Well, if I had one dollar for each day that has passed since the day that Jesus was born, I would still not be a millionaire.
So I haven’t really got a clue about billions or trillions of $, or where those sort of sums are going to come from, year after year?

jl

“Fossil fuel subsidies..” Seems the word “subsidy” is still widely misused. I believe, but am not sure, that the majority of what the fossil fuel industry receives are tax breaks. Tax breaks are not subsidies, though I think the 2 are added together in the article to reach a total. A subsidy is money that is paid by a government to a business to allow it to continue to function. A tax break let’s one keep more of what is already theirs. Two different things. If the government allows you to keep more of what you earned they’re not giving you anything- a distinction the left seems unable to comprehend.

Catcracking

While the leader of our troops does not have enough in his budget to properlytrain the troops, the Military is required to spend it’s shrinking budget on biofuels at outrageous prices up to $48.36/gallon. 450,000 were purchased from a subsidized biofuel plant at $26.75/gal. This just happens to be one of his bundlers.
This hides the huge subsidy for renewable s and endangers our defense by wasting defense dollars on sommething that has nothing to do with defense.

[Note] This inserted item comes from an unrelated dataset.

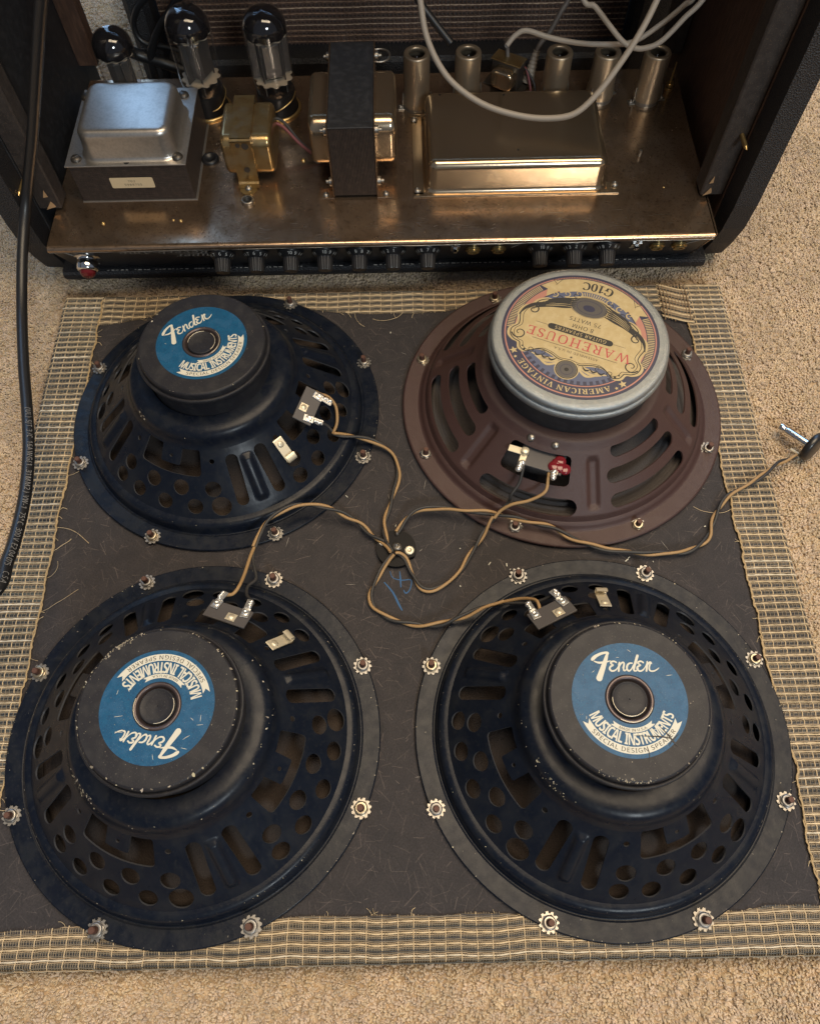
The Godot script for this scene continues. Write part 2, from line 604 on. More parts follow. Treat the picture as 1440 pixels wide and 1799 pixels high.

See below:
http://instituteforenergyresearch.org/analysis/great-green-waste/
“In many instances, the DLA purchases biofuels dramatically above fair market value. Military biofuels purchases since 2009 have cost an average of $48.36 per gallon, even though the Department of Defense (DoD) can execute bulk contracts of conventional fuels for about $3.24 per gallon. The largest purchase was 450,000 gallons in 2011 at a cost of $26.75 per gallon for fuel used in a Navy demonstration of the so-called “Great Green Fleet.” During this event, the Navy used a mix of biofuel and petroleum to fuel a guided missile destroyer and two destroyers, as well as some aircraft. The worst deal for taxpayers on a per gallon basis was a 2012 purchase of 55 gallons of biofuels for $245,000—a cost of $4,454 per gallon. These purchases are clearly subsidies, as they amount to the federal government purchasing products above market value when cost-competitive alternatives exist. This serves to prop up the company supplying the subsidized product because in the absence of DOD’s purchases, no market would exist.”

4 eyes

Thank you Willis for clarifying the issue of subsidies. I am now better armed to deal with all the trashy throw away lines peddled by greenies and lefties about the big subsidies that fossil fuel producers receive. They won’t want to hear it of course.

Lil Fella from OZ

I have found in life that people like to spend other people’s money but it is a totally different matter when it comes to spending their own. Accountability!!!!